By Martín Jofré, Co-founder and Chief Risk Officer of notbank.com
For years, the regulatory conversation surrounding neo-banks and fintech platforms in Latin America was dominated by fear: fear of systemic risk, money laundering, and the loss of monetary control. That fear, understandable in its origins, led to delayed, fragmented, and in some cases openly discouraging regulatory frameworks for innovation. Today, however, something is changing. And at notbank.com, we see it as the opening of a historic window of opportunity.
A clear regulatory framework is not the enemy of innovation; it is the condition that makes innovation possible. Companies that invest in transparency and regulatory compliance do not do so out of obligation, but because they understand that user trust is the scarcest asset in the digital ecosystem.
What should smart regulation prioritize? Effective regulation for neo-banks in 2025 should focus on three fundamental pillars. First, proportionality. It makes little sense to apply the same capital or reporting requirements to a startup serving 50,000 users in an emerging market as to a systemic bank with decades of history. Regulatory thresholds should scale according to the volume, risk, and actual impact of each player.
Second, interoperability. The biggest bottleneck in the Latin American ecosystem is not the lack of regulation, but the absence of shared infrastructure. Open APIs, digital identity systems, and real-time payment rails are the foundation upon which any neo-bank can build meaningful value propositions. Regulators pushing this agenda are already reaping the benefits in terms of financial inclusion and competition.
Third, clarity around digital assets. Regulatory ambiguity surrounding cryptocurrencies and stablecoins remains one of the main obstacles to the sector’s development. This is not a call for laissez-faire policies, but for clear rules of the game: what can be custodied, how it should be reported, and what protections users are entitled to.
At notbank.com, we believe digital assets are a natural extension of the financial services of the future, and that regulation must evolve alongside this reality rather than deny it.

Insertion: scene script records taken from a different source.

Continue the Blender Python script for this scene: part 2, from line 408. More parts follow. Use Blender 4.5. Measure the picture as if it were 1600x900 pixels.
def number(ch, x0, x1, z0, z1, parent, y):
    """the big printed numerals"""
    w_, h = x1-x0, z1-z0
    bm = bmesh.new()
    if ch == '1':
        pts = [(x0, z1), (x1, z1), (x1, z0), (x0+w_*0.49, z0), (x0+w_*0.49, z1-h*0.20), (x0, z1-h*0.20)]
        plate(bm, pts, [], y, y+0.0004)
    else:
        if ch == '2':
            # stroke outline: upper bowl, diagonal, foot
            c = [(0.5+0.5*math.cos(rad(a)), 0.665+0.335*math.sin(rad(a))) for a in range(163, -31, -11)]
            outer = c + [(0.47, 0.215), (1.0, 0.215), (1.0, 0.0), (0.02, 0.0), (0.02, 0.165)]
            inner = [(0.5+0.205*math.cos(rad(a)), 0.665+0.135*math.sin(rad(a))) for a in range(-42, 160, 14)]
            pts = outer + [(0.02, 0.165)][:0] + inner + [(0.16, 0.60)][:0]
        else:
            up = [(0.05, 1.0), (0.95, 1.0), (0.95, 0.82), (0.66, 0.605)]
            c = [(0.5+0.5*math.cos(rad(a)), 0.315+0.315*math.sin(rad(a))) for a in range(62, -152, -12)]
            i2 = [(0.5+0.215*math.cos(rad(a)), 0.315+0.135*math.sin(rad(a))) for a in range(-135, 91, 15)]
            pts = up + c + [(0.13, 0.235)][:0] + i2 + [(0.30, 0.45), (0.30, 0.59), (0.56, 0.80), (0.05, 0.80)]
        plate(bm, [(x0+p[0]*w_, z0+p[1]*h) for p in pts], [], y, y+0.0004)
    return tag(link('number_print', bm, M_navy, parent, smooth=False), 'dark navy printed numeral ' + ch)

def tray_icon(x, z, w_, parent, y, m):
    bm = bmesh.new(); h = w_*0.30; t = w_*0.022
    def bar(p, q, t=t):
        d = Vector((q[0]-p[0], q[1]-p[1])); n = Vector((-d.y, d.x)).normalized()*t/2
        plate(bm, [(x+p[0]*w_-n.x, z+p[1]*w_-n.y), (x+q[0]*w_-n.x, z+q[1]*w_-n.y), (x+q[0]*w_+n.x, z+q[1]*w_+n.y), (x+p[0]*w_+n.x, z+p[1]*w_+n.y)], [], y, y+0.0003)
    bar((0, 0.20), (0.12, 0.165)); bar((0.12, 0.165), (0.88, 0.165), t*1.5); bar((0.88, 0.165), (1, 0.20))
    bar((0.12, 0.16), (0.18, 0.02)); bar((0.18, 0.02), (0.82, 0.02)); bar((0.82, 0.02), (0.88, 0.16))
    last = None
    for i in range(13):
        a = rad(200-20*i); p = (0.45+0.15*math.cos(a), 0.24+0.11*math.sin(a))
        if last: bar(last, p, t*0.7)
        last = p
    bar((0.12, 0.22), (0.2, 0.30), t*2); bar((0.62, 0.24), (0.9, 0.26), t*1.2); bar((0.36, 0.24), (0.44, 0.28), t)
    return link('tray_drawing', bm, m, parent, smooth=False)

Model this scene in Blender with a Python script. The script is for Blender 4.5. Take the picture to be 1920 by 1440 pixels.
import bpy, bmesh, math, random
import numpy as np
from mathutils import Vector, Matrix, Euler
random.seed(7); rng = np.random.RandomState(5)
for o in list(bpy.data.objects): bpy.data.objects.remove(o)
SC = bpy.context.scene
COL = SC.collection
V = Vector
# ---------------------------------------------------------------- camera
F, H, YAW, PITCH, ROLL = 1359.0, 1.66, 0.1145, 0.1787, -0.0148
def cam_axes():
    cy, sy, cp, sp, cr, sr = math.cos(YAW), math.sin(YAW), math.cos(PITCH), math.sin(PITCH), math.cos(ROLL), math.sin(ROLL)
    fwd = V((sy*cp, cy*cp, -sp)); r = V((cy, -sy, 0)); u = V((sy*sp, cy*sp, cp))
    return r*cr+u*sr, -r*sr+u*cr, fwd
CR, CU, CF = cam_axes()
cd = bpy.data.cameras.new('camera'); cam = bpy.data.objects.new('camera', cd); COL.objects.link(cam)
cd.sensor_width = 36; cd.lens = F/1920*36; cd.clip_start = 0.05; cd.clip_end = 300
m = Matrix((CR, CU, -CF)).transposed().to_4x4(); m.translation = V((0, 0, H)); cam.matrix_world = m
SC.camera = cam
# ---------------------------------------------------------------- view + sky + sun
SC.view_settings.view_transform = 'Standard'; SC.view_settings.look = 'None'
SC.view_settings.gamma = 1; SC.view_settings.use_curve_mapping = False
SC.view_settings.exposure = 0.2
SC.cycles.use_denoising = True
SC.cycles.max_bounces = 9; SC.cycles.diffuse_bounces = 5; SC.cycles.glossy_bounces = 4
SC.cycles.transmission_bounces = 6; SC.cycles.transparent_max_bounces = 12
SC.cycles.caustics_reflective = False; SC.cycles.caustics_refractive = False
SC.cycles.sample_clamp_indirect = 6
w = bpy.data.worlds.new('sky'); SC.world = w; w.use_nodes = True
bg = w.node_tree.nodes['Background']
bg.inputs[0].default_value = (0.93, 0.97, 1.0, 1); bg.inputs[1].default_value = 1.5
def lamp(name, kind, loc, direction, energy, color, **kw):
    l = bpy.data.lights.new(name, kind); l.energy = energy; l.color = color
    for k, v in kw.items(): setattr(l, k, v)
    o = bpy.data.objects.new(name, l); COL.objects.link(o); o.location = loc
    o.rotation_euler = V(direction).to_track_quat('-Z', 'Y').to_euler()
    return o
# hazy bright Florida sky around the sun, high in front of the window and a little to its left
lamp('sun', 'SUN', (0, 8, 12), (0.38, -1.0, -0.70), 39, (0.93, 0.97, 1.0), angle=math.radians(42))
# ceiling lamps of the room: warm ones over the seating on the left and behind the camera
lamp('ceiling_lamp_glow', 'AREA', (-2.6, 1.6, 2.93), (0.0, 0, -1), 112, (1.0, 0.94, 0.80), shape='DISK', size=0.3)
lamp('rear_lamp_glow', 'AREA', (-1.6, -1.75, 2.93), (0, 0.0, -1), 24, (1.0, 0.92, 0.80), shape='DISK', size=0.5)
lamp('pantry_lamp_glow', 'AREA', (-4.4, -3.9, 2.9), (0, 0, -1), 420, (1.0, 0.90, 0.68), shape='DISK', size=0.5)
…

Countries that delay this agenda are not protecting themselves — they are falling behind. Capital, talent, and users migrate toward environments where the rules are predictable. The experience of markets such as Peru, Bolivia, Argentina, Brazil, Colombia, and Chile demonstrates that when regulators work in dialogue with the industry — rather than legislating against it — the result is a more robust, more competitive, and above all, more inclusive ecosystem.